Enterprise Compliance Today

Prejudice and Abuse in Youth Detention

Posted by Greg Carroll on Fri, Aug 05, 2016 @ 10:00 AM

This week I digress from my usual evangelism of all things GRC for a bit of self-indulgent introspection asking the rhetorical question: Why is our only tolerance the tolerance of prejudice?

“Ultimately, America's answer to the intolerant man is diversity.” — Robert Kennedy.

 

Abuse_in_Youth_Detention.jpg

This is an Australian youth in an Australian government centre in 2016. 

Why is this treatment of a white youth more confronting than if he was a black youth.

This week’s footage of abuse at a youth detention centre in Northern Australia was disturbing and confronting. But was it more that it was directed against a white teenage boy, seen crying (vulnerable) immediately before one of the attacks?  Had it been a black or Muslim youth I don’t believe I would have been as affected.  Why?  Am I a bigot?  Obviously I don’t believe so, although many on the social left would certainly disagree. 

Unlike “enlightened” liberals I don’t believe good and evil are relative.  A person’s upbringing may be the cause of their actions but that makes their actions no less abhorrent to their victims. Child abusers were mostly likely abused themselves.  Child abuse is known to be wrong in all societies, so those who choose to do so, make a conscience decision to do wrong.  Conversely, a victim’s actions may avail themselves to abuse but again, that does not excuse the abuser.  Evil is evil.

Considering selling drugs at school or stealing a car will only result in a child offender receiving 40-120 hours community service, detention is reserved for serious crimes.
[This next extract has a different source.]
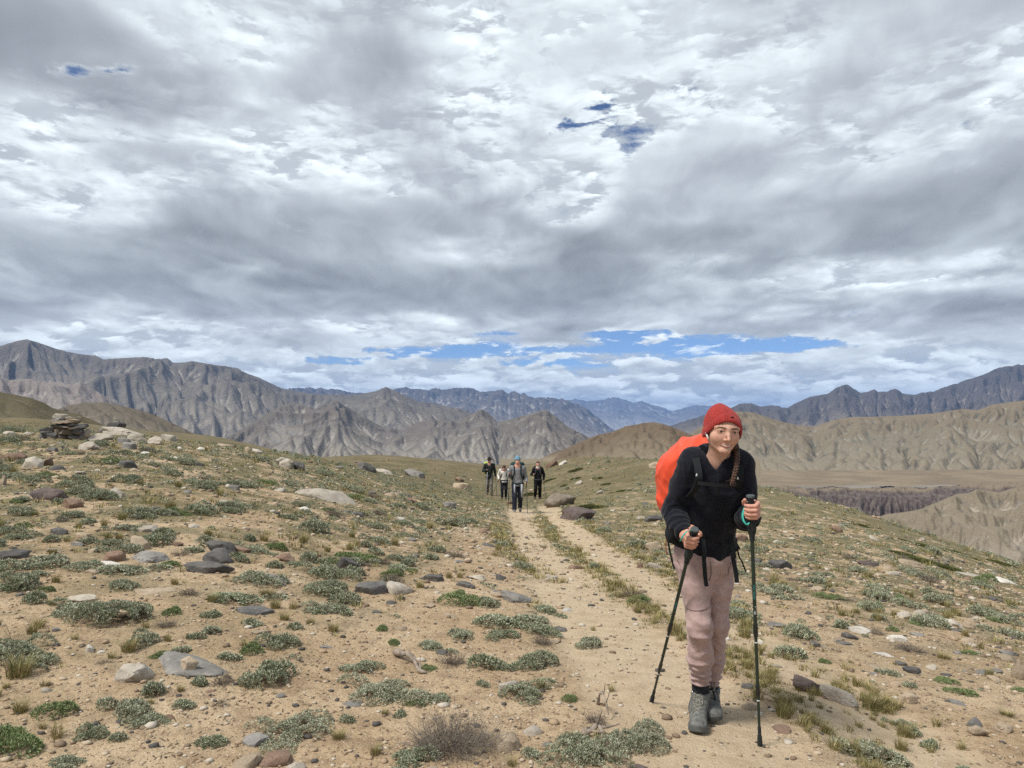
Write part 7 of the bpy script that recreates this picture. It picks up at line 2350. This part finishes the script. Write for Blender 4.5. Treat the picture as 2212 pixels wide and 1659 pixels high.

The youths in detention are young adults, and if you have ever stood amongst a school football team you will understand that they aren’t defenceless.  But just as child abusers beget child abusers, so does institutionalised violence beget institutionalised offenders.  Those in the front line protection of society must be held accountable, but like most policies in today’s “enlightened” liberal society, this does little to fix the underlying problem.

That returns me to the question, that if evil is evil, then why would I be more upset at the treatment of a white youth than a black youth.  Before you judge me, be aware that with 80% of those in NT detention are indigenous, and this being institutionalised abuse, there would have been far more footage of abuse to black youths, but the leaked footage was of a white youth. I don’t believe myself to be a racist but I do accept I have been apathetic to plight of the indigenous social problems.  To quote Edmund Burke:

“All that is necessary for the triumph of evil is that good men do nothing”.

Those involved will be disciplined and may face criminal charges but the underlying problem of how to rehabilitate entrenched antisocial behaviour remains. 

Saying “sorry” for the actions of our fore-father may make liberals feel good about themselves, but it does nothing to fix the plight of our indigenous population.  Fixing the existing indigenous social collapse (see Aboriginal communities are breaking down - Creative Spirits to understand the scale) must be a priority but it will require generational change during which time detention will continue to be a necessity.  And you will not produce social change, while you are generating institutionalise antisocial offenders.  So we need to address the issue of mandatory rehabilitation during detention, however politically incorrect, independent of the euphemisticly named Corrective Services personnel.

If Australia is looking for a major infrastructure project to improve productive and quality of life of all Australians, wouldn’t this be a better proposition than a fast rail like between Sydney and Melbourne.  The problem is it requires a lot more than just throwing money at it.